What to produce> Write out the material exactly, with the pictures left out.

++++++

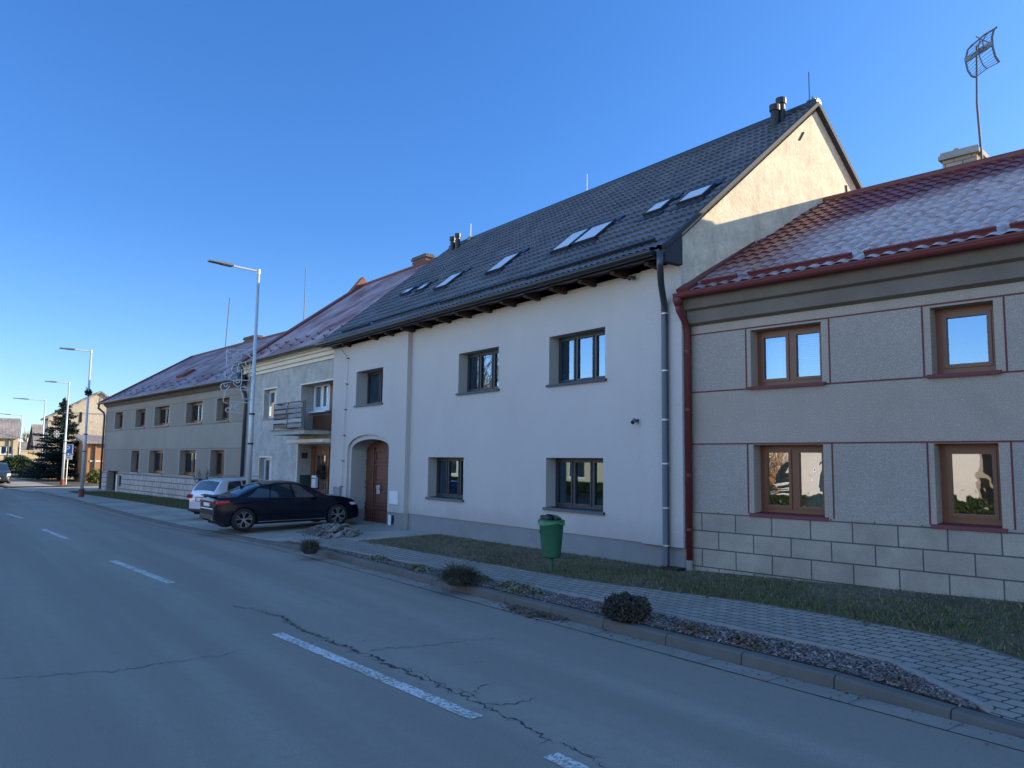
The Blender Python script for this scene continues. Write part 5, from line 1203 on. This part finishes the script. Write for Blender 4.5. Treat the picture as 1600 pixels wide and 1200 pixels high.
def leaves(mb, c, rx, rz, n, size, rr, shell=.55, up=.3, flat=1.):
    for i in range(n):
        while 1:
            v = Vector((rr.uniform(-1,1), rr.uniform(-1,1), rr.uniform(-1,1)))
            if shell < v.length < 1: break
        f = 1+.38*mn.noise(v*2.0+Vector((rz*31,rx*17,0)))+.2*mn.noise(v*5)
        p = Vector((c[0]+v.x*rx*f, c[1]+v.y*rx*f, c[2]+v.z*rz*f)); d = (v.normalized()*.6+Vector((rr.gauss(0,.6),rr.gauss(0,.6),rr.gauss(up,.6)))).normalized()
        s_ = size*rr.uniform(.6,1.4); e = d.orthogonal().normalized(); e = (e*math.cos(i)+d.cross(e)*math.sin(i))*s_*.38
        mb.add([p-d*s_*.5, p+e, p+d*s_*.5, p-e], [(0,1,2,3)])
def shrub(name, c, rx, rz, n, size, mat, label, seed, cat='shrub', shell=.45, stems=6, group=None):
    t = thing(name, label, cat, c, 0, group); rr = random.Random(seed); m = MB(); leaves(m, (0,0,rz*.95), rx, rz, n, size, rr, shell); m.build('foliage', mat, t, fix=False)
    s_ = MB()
    for i in range(stems): a = rr.uniform(0,2*PI); s_.tube([(0,0,-.03),(math.cos(a)*rx*.3,math.sin(a)*rx*.3,rz*.7),(math.cos(a)*rx*.75,math.sin(a)*rx*.75,rz*1.4)], [.012,.009,.005], 5)
    for i in range(stems*4):
        a = rr.uniform(0,2*PI); e_ = Vector((math.cos(a)*rx*rr.uniform(.5,1.12), math.sin(a)*rx*rr.uniform(.5,1.12), rz*rr.uniform(1.2,2.15))); s_.tube([(0,0,rz*.4), e_*.6, e_], [.005,.004,.002], 4)
    s_.build('stems', M['trunk'], t); return t
c = onz(970, 968, .15); shrub('round_shrub', (c.x, c.y+.10, gz(c.x,c.y)), .28, .158, 5200, .032, M['shrub_dark'], 'round dark evergreen shrub in the mulch bed nearest the viewer', 31)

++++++

Correct response>
The Blender Python script for this scene continues. Write part 5, from line 1203 on. This part finishes the script. Write for Blender 4.5. Treat the picture as 1600 pixels wide and 1200 pixels high.
def leaves(mb, c, rx, rz, n, size, rr, shell=.55, up=.3, flat=1.):
    for i in range(n):
        while 1:
            v = Vector((rr.uniform(-1,1), rr.uniform(-1,1), rr.uniform(-1,1)))
            if shell < v.length < 1: break
        f = 1+.38*mn.noise(v*2.0+Vector((rz*31,rx*17,0)))+.2*mn.noise(v*5)
        p = Vector((c[0]+v.x*rx*f, c[1]+v.y*rx*f, c[2]+v.z*rz*f)); d = (v.normalized()*.6+Vector((rr.gauss(0,.6),rr.gauss(0,.6),rr.gauss(up,.6)))).normalized()
        s_ = size*rr.uniform(.6,1.4); e = d.orthogonal().normalized(); e = (e*math.cos(i)+d.cross(e)*math.sin(i))*s_*.38
        mb.add([p-d*s_*.5, p+e, p+d*s_*.5, p-e], [(0,1,2,3)])
def shrub(name, c, rx, rz, n, size, mat, label, seed, cat='shrub', shell=.45, stems=6, group=None):
    t = thing(name, label, cat, c, 0, group); rr = random.Random(seed); m = MB(); leaves(m, (0,0,rz*.95), rx, rz, n, size, rr, shell); m.build('foliage', mat, t, fix=False)
    s_ = MB()
    for i in range(stems): a = rr.uniform(0,2*PI); s_.tube([(0,0,-.03),(math.cos(a)*rx*.3,math.sin(a)*rx*.3,rz*.7),(math.cos(a)*rx*.75,math.sin(a)*rx*.75,rz*1.4)], [.012,.009,.005], 5)
    for i in range(stems*4):
        a = rr.uniform(0,2*PI); e_ = Vector((math.cos(a)*rx*rr.uniform(.5,1.12), math.sin(a)*rx*rr.uniform(.5,1.12), rz*rr.uniform(1.2,2.15))); s_.tube([(0,0,rz*.4), e_*.6, e_], [.005,.004,.002], 4)
    s_.build('stems', M['trunk'], t); return t
c = onz(970, 968, .15); shrub('round_shrub', (c.x, c.y+.10, gz(c.x,c.y)), .28, .158, 5200, .032, M['shrub_dark'], 'round dark evergreen shrub in the mulch bed nearest the viewer', 31)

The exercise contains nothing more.